--- SOURCE DATA ---

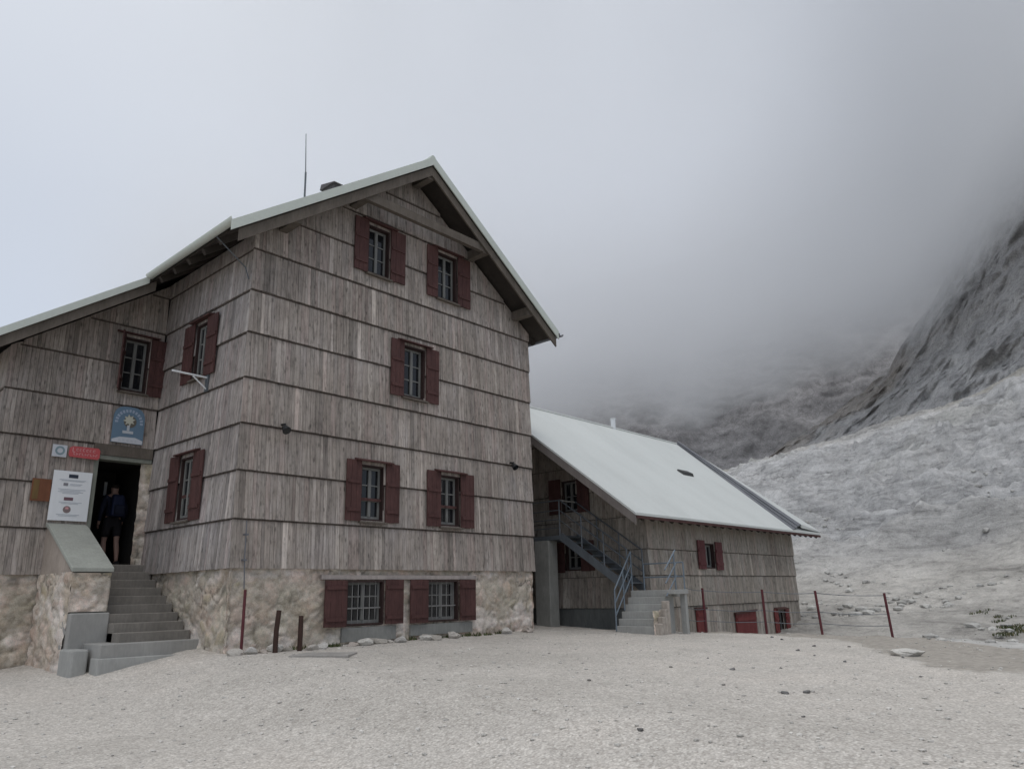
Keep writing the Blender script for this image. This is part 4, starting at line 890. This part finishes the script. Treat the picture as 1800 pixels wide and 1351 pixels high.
def rock(me, x, y, s, name, label, group=None, sink=.25, sq=(1, 1, 1), z=None):
    o = bpy.data.objects.new(name, me); COL.objects.link(o); o.scale = (s*sq[0], s*sq[1], s*sq[2]); o.rotation_euler = (0, 0, random.uniform(0, 6.28))
    o.location = (x, y, (gz(x, y) if z is None else z)+s*.45*(1-sink*2)); return tag(o, label, "rock", group)
rd = random.Random(3)
x = -.0; i = 0
for x in (.05, .32, .52, .83, .98, 1.42, 1.62, 2.35, 2.62, 2.9, 3.2, 3.45, 3.62, 4.1, 4.25, 4.9, 6.6, 7.3):
    rock(pale[i % 5], x, -.20-rd.uniform(0, .16), rd.uniform(.08, .18), "rock", "loose pale stone lying against the foot of the hut's stone base", "stones along the hut's base", sq=(1.3, .9, .9)); i += 1
rock(pale[3], 7.5, -8.35, .30, "boulder", "flat pale boulder at the gravel edge", sq=(1.2, .62, .5), sink=.4)
for (px_, py_) in ((5.2, -5.9), (3.2, -6.6), (1.4, -6.4), (3.4, -7.3), (4.0, -7.7), (5.5, -8.2), (6.2, -7.6), (7.4, -6.9), (8.3, -6.3), (9.3, -5.7), (6.9, -8.6), (2.2, -8.8), (1.0, -9.0), (4.6, -9.0), (8.8, -6.9), (10.2, -5.2), (2.3, -8.0), (2.2, -8.5), (-.27, -8.4)):
    rock(dark[rd.randrange(5)], px_+rd.uniform(-.3, .3), py_+rd.uniform(-.3, .3), rd.uniform(.018, .042), "stone", "small dark stone lying loose on the pale gravel", "dark stones on the gravel", sink=.3)
def scatter(name, me_list, pts, smin, smax, label, cat, m, tone=(.50, .48, .445), lo_c=.8):
    V, F, C, n0 = [], [], [], 0
    for (x, y, z) in pts:
        me = rd.choice(me_list); P = np.array([v.co[:] for v in me.vertices]); s = smin+(smax-smin)*rd.random()**3; a = rd.uniform(0, 6.28)
        P = P*np.array([s*rd.uniform(.8, 1.3), s, s*.8]); Q = np.stack([P[:, 0]*math.cos(a)-P[:, 1]*math.sin(a), P[:, 0]*math.sin(a)+P[:, 1]*math.cos(a), P[:, 2]], 1)+np.array([x, y, z+s*.15])
        V.append(Q); F += [[i+n0 for i in p.vertices] for p in me.polygons]; n0 += len(P); c = np.array(tone)*rd.uniform(lo_c, 1.18); C.append(np.tile(c, (len(P), 1)))
    me = bpy.data.meshes.new(name); me.from_pydata(np.concatenate(V).tolist(), [], F); at = me.color_attributes.new("Col", 'FLOAT_COLOR', 'POINT')
    c = np.ones((n0, 4), np.float32); c[:, :3] = np.concatenate(C); at.data.foreach_set("color", c.ravel()); me.materials.append(m)
    o = bpy.data.objects.new(name, me); COL.objects.link(o); return stuff(o, label, cat)
def lowpoly(seed):
    bm = bmesh.new(); bmesh.ops.create_icosphere(bm, subdivisions=1, radius=1); rr = random.Random(seed)
    for v in bm.verts: v.co *= rr.uniform(.7, 1.2); v.co.z *= .7
    me = bpy.data.meshes.new("pebble"); bm.to_mesh(me); bm.free(); return me
lp = [lowpoly(i) for i in range(8)]
pts = []
for _ in range(5200):
    a, r = rd.uniform(.05, 1.75), 3.2*(7.0)**rd.random(); x, y = CAM.x+r*math.sin(a), CAM.y+r*math.cos(a)
    pts.append((x, y))
pa_ = np.array(pts); ok = (edge_dist(pa_[:, 0], pa_[:, 1]) < 0) & ~((pa_[:, 1] > -.2) & (pa_[:, 0] > -2.2)) & (pa_[:, 1] < 3.3); pa_ = pa_[ok]; zz = ground_h(pa_[:, 0], pa_[:, 1])
scatter("gravel_stones", lp, [(x, y, z) for (x, y), z in zip(pa_.tolist(), zz.tolist())], .009, .034, "loose pale gravel stones scattered over the terrace", "gravel", ROCKM)
# rubble on the far side of the fence
pts = []
dg = bpy.context.evaluated_depsgraph_get()
for _ in range(4200):
    a, r = R(rd.uniform(66, 93)), rd.uniform(17, 60)
    x, y = CAM.x+r*math.sin(a), CAM.y+r*math.cos(a)
    if float(fbm(np.array([x*.22]), np.array([y*.22]), 0, 3, 777)[0]) > rd.uniform(-.1, .9): pts.append((x, y))
from mathutils.bvhtree import BVHTree
def bvh(o): return BVHTree.FromPolygons([v.co[:] for v in o.data.vertices], [p.vertices[:] for p in o.data.polygons])
BV = [bvh(bpy.data.objects["rocky_slope"]), bvh(bpy.data.objects["ground"])]
def surf(x, y):
    zs = [h[0].z for h in (b.ray_cast(Vector((x, y, 200)), Vector((0, 0, -1))) for b in BV) if h[0] is not None]; return max(zs)
scatter("rubble", lp, [(x, y, surf(x, y)) for x, y in pts if edge_dist(np.array([x]), np.array([y]))[0] > .1 or dirt_dist(np.array([x]), np.array([y]))[0] > 2.8], .03, .24, "broken pale rocks littering the foot of the slope", "rubble", ROCKM, (.42, .41, .385))
# grass
GRASS = m_col("alpine_grass", .9, 8, .7, 1.3, .1, .01)
def grass(name, spots, label):
    mb = MB()
    for (x, y, z, rad, n, h) in spots:
        for _ in range(n):
            a, q = rd.uniform(0, 6.28), rad*math.sqrt(rd.random()); bx, by = x+q*math.cos(a), y+q*math.sin(a)*.6; hh = h*rd.uniform(.4, 1.1)*(1-.5*q/rad); w_ = rd.uniform(.006, .014)*(h/.12); t = rd.uniform(0, 6.28); lx, ly = rd.uniform(-.5, .5)*hh, rd.uniform(-.5, .5)*hh
            c = np.array((.055, .072, .030))*rd.uniform(.6, 1.5); c = c if rd.random() > .25 else np.array((.16, .14, .075))
            dx, dy = w_*math.cos(t), w_*math.sin(t)
            mb.face([(bx-dx, by-dy, z-.02), (bx+dx, by+dy, z-.02), (bx+lx*.5+dx*.6, by+ly*.5+dy*.6, z+hh*.6), (bx+lx*.5-dx*.6, by+ly*.5-dy*.6, z+hh*.6)], tuple(c)); mb.face([(bx+lx*.5-dx*.6, by+ly*.5-dy*.6, z+hh*.6), (bx+lx*.5+dx*.6, by+ly*.5+dy*.6, z+hh*.6), (bx+lx, by+ly, z+hh)], tuple(c))
    return stuff(obj(name, mb, GRASS, fixn=False), label, "grass")
sp = [(x, -.14, gz(x, -.14), .14, 55, .11) for x in (1.25, 1.45, 1.75, 1.95, 2.1, 3.9, 4.4, 4.65, 4.95, 5.2, 5.5, 5.75, 6.1, 6.5)]
grass("grass", sp, "short green weeds growing along the foot of the stone base")
sp = []
for (a, r, rad, n) in ((81.4, 24, .9, 420), (82.6, 23.5, .7, 300), (80.6, 25, .7, 260), (83.8, 23, .6, 220), (79.6, 26, .4, 90), (78.4, 27, .4, 70)):
    for _ in range(5):
        x, y = CAM.x+r*math.sin(R(a))+rd.uniform(-rad, rad), CAM.y+r*math.cos(R(a))+rd.uniform(-rad, rad)*.8
        sp.append((x, y, surf(x, y), rad*.5, n//3, .11))
grass("grass", sp, "green grass tufts among the pale rocks beyond the fence")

---

SHORT TASK. Please write out all the data again word for word, but not the pictures.

ANSWER TO THE EXERCISE.
Keep writing the Blender script for this image. This is part 4, starting at line 890. This part finishes the script. Treat the picture as 1800 pixels wide and 1351 pixels high.
def rock(me, x, y, s, name, label, group=None, sink=.25, sq=(1, 1, 1), z=None):
    o = bpy.data.objects.new(name, me); COL.objects.link(o); o.scale = (s*sq[0], s*sq[1], s*sq[2]); o.rotation_euler = (0, 0, random.uniform(0, 6.28))
    o.location = (x, y, (gz(x, y) if z is None else z)+s*.45*(1-sink*2)); return tag(o, label, "rock", group)
rd = random.Random(3)
x = -.0; i = 0
for x in (.05, .32, .52, .83, .98, 1.42, 1.62, 2.35, 2.62, 2.9, 3.2, 3.45, 3.62, 4.1, 4.25, 4.9, 6.6, 7.3):
    rock(pale[i % 5], x, -.20-rd.uniform(0, .16), rd.uniform(.08, .18), "rock", "loose pale stone lying against the foot of the hut's stone base", "stones along the hut's base", sq=(1.3, .9, .9)); i += 1
rock(pale[3], 7.5, -8.35, .30, "boulder", "flat pale boulder at the gravel edge", sq=(1.2, .62, .5), sink=.4)
for (px_, py_) in ((5.2, -5.9), (3.2, -6.6), (1.4, -6.4), (3.4, -7.3), (4.0, -7.7), (5.5, -8.2), (6.2, -7.6), (7.4, -6.9), (8.3, -6.3), (9.3, -5.7), (6.9, -8.6), (2.2, -8.8), (1.0, -9.0), (4.6, -9.0), (8.8, -6.9), (10.2, -5.2), (2.3, -8.0), (2.2, -8.5), (-.27, -8.4)):
    rock(dark[rd.randrange(5)], px_+rd.uniform(-.3, .3), py_+rd.uniform(-.3, .3), rd.uniform(.018, .042), "stone", "small dark stone lying loose on the pale gravel", "dark stones on the gravel", sink=.3)
def scatter(name, me_list, pts, smin, smax, label, cat, m, tone=(.50, .48, .445), lo_c=.8):
    V, F, C, n0 = [], [], [], 0
    for (x, y, z) in pts:
        me = rd.choice(me_list); P = np.array([v.co[:] for v in me.vertices]); s = smin+(smax-smin)*rd.random()**3; a = rd.uniform(0, 6.28)
        P = P*np.array([s*rd.uniform(.8, 1.3), s, s*.8]); Q = np.stack([P[:, 0]*math.cos(a)-P[:, 1]*math.sin(a), P[:, 0]*math.sin(a)+P[:, 1]*math.cos(a), P[:, 2]], 1)+np.array([x, y, z+s*.15])
        V.append(Q); F += [[i+n0 for i in p.vertices] for p in me.polygons]; n0 += len(P); c = np.array(tone)*rd.uniform(lo_c, 1.18); C.append(np.tile(c, (len(P), 1)))
    me = bpy.data.meshes.new(name); me.from_pydata(np.concatenate(V).tolist(), [], F); at = me.color_attributes.new("Col", 'FLOAT_COLOR', 'POINT')
    c = np.ones((n0, 4), np.float32); c[:, :3] = np.concatenate(C); at.data.foreach_set("color", c.ravel()); me.materials.append(m)
    o = bpy.data.objects.new(name, me); COL.objects.link(o); return stuff(o, label, cat)
def lowpoly(seed):
    bm = bmesh.new(); bmesh.ops.create_icosphere(bm, subdivisions=1, radius=1); rr = random.Random(seed)
    for v in bm.verts: v.co *= rr.uniform(.7, 1.2); v.co.z *= .7
    me = bpy.data.meshes.new("pebble"); bm.to_mesh(me); bm.free(); return me
lp = [lowpoly(i) for i in range(8)]
pts = []
for _ in range(5200):
    a, r = rd.uniform(.05, 1.75), 3.2*(7.0)**rd.random(); x, y = CAM.x+r*math.sin(a), CAM.y+r*math.cos(a)
    pts.append((x, y))
pa_ = np.array(pts); ok = (edge_dist(pa_[:, 0], pa_[:, 1]) < 0) & ~((pa_[:, 1] > -.2) & (pa_[:, 0] > -2.2)) & (pa_[:, 1] < 3.3); pa_ = pa_[ok]; zz = ground_h(pa_[:, 0], pa_[:, 1])
scatter("gravel_stones", lp, [(x, y, z) for (x, y), z in zip(pa_.tolist(), zz.tolist())], .009, .034, "loose pale gravel stones scattered over the terrace", "gravel", ROCKM)
# rubble on the far side of the fence
pts = []
dg = bpy.context.evaluated_depsgraph_get()
for _ in range(4200):
    a, r = R(rd.uniform(66, 93)), rd.uniform(17, 60)
    x, y = CAM.x+r*math.sin(a), CAM.y+r*math.cos(a)
    if float(fbm(np.array([x*.22]), np.array([y*.22]), 0, 3, 777)[0]) > rd.uniform(-.1, .9): pts.append((x, y))
from mathutils.bvhtree import BVHTree
def bvh(o): return BVHTree.FromPolygons([v.co[:] for v in o.data.vertices], [p.vertices[:] for p in o.data.polygons])
BV = [bvh(bpy.data.objects["rocky_slope"]), bvh(bpy.data.objects["ground"])]
def surf(x, y):
    zs = [h[0].z for h in (b.ray_cast(Vector((x, y, 200)), Vector((0, 0, -1))) for b in BV) if h[0] is not None]; return max(zs)
scatter("rubble", lp, [(x, y, surf(x, y)) for x, y in pts if edge_dist(np.array([x]), np.array([y]))[0] > .1 or dirt_dist(np.array([x]), np.array([y]))[0] > 2.8], .03, .24, "broken pale rocks littering the foot of the slope", "rubble", ROCKM, (.42, .41, .385))
# grass
GRASS = m_col("alpine_grass", .9, 8, .7, 1.3, .1, .01)
def grass(name, spots, label):
    mb = MB()
    for (x, y, z, rad, n, h) in spots:
        for _ in range(n):
            a, q = rd.uniform(0, 6.28), rad*math.sqrt(rd.random()); bx, by = x+q*math.cos(a), y+q*math.sin(a)*.6; hh = h*rd.uniform(.4, 1.1)*(1-.5*q/rad); w_ = rd.uniform(.006, .014)*(h/.12); t = rd.uniform(0, 6.28); lx, ly = rd.uniform(-.5, .5)*hh, rd.uniform(-.5, .5)*hh
            c = np.array((.055, .072, .030))*rd.uniform(.6, 1.5); c = c if rd.random() > .25 else np.array((.16, .14, .075))
            dx, dy = w_*math.cos(t), w_*math.sin(t)
            mb.face([(bx-dx, by-dy, z-.02), (bx+dx, by+dy, z-.02), (bx+lx*.5+dx*.6, by+ly*.5+dy*.6, z+hh*.6), (bx+lx*.5-dx*.6, by+ly*.5-dy*.6, z+hh*.6)], tuple(c)); mb.face([(bx+lx*.5-dx*.6, by+ly*.5-dy*.6, z+hh*.6), (bx+lx*.5+dx*.6, by+ly*.5+dy*.6, z+hh*.6), (bx+lx, by+ly, z+hh)], tuple(c))
    return stuff(obj(name, mb, GRASS, fixn=False), label, "grass")
sp = [(x, -.14, gz(x, -.14), .14, 55, .11) for x in (1.25, 1.45, 1.75, 1.95, 2.1, 3.9, 4.4, 4.65, 4.95, 5.2, 5.5, 5.75, 6.1, 6.5)]
grass("grass", sp, "short green weeds growing along the foot of the stone base")
sp = []
for (a, r, rad, n) in ((81.4, 24, .9, 420), (82.6, 23.5, .7, 300), (80.6, 25, .7, 260), (83.8, 23, .6, 220), (79.6, 26, .4, 90), (78.4, 27, .4, 70)):
    for _ in range(5):
        x, y = CAM.x+r*math.sin(R(a))+rd.uniform(-rad, rad), CAM.y+r*math.cos(R(a))+rd.uniform(-rad, rad)*.8
        sp.append((x, y, surf(x, y), rad*.5, n//3, .11))
grass("grass", sp, "green grass tufts among the pale rocks beyond the fence")